For the first time since 2011, “net revenues” in all four zones exceeded the estimated cost of new entry for both natural gas combustion turbines and combined cycle resources, driven primarily by significant shortages in August and September combined with the adjustments to the ORDC in 2019.

According to the IMM, based on an examination of “pivotal suppliers,” structural market power continues to be a potential concern in ERCOT, requiring effective mitigation measures to address it. However, very low levels of potential economic withholding allowed the IMM to conclude that “the ERCOT market performed competitively in 2019.”


The IMM recommended a number of key improvements to ERCOT’s pricing and dispatch to address perceived market inefficiencies and suggest improvements and enhancements.

1.       Remove the “opt out” option for resources receiving Reliability Unit Commitment (RUC) instructions to remove an incentive to submit Commercial Operations Subcommittee (COPS) that do not reflect the actual planned resource status.

2.       Eliminate the “2% rule” and price all congestion regardless of generation impact because this rule eliminates the only market signal showing prospective resource owners where to place resources to help solve “unsolvable” congestion.

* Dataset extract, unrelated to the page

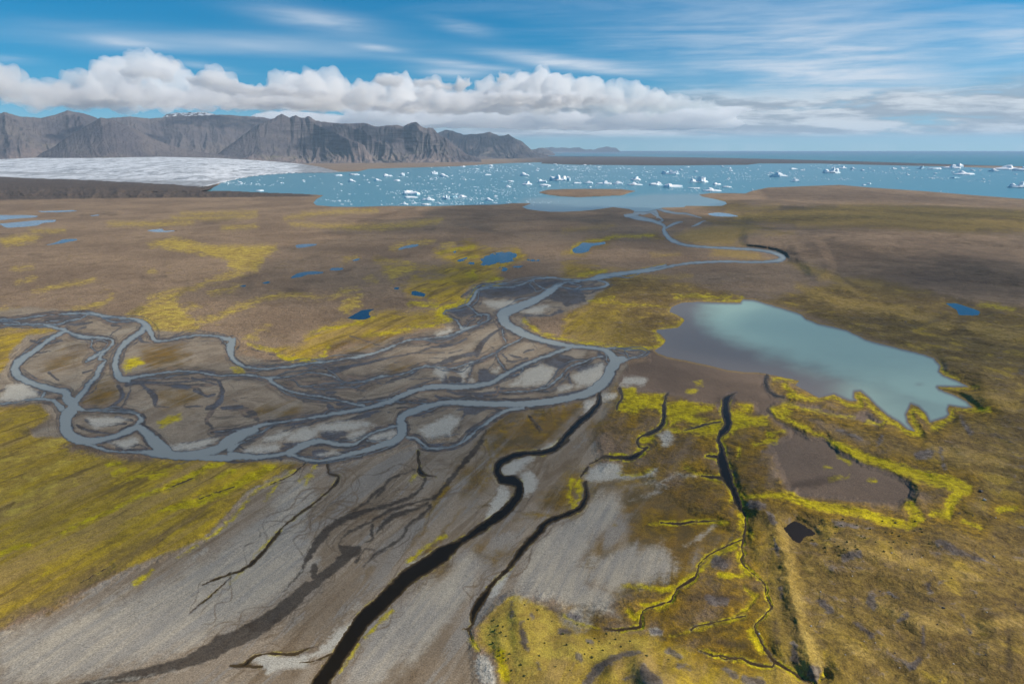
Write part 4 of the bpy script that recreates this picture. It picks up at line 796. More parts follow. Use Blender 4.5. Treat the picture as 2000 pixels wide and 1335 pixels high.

3.       Modify the allocation of transmission costs by transitioning away from the 4CP method and adopting a method that creates incentive that better reflect the true drivers for new transmission.

4.       Price Ancillary Services based on the “shadow price” of procuring each service so that the clearing prices, both current and future, are based on all the constraints used to procure those services.

5.       Modify the reliability deployment adder and operating reserve adder to improve pricing during deployments of Emergency Response Service.

6.       Implement a locational reliability deployment price adder (RDPA) to reflect local reliability actions.

7.       Improve the mitigated offers for generating resources by: (a) including commitment costs for RUC-committed intervals by amortizing these costs over the RUC commitment period; (b) including opportunity costs, major maintenance costs, and operating risks that are marginal costs; and (c) removing all fixed costs that are not marginal.

8.       Implement transmission demand curves to reflect the increasing reliability costs of higher overloads and improve the nodal prices at all locations that are affected by a violated constraint.

The IMM also recommended retiring several previous recommendations:

·         Evaluate and improve Load Distribution Factors (LDFs) used in the CRR and Day-Ahead Market (DAM) clearing activities.

·         Evaluate and improve Load Distribution Factors (LDFs) used in the CRR and Day-Ahead Market (DAM) clearing activities.

·         Modify the real-time market software to better commit load and generation resources that can be online within 30 minutes.

·         Evaluate the need for a local reserve product.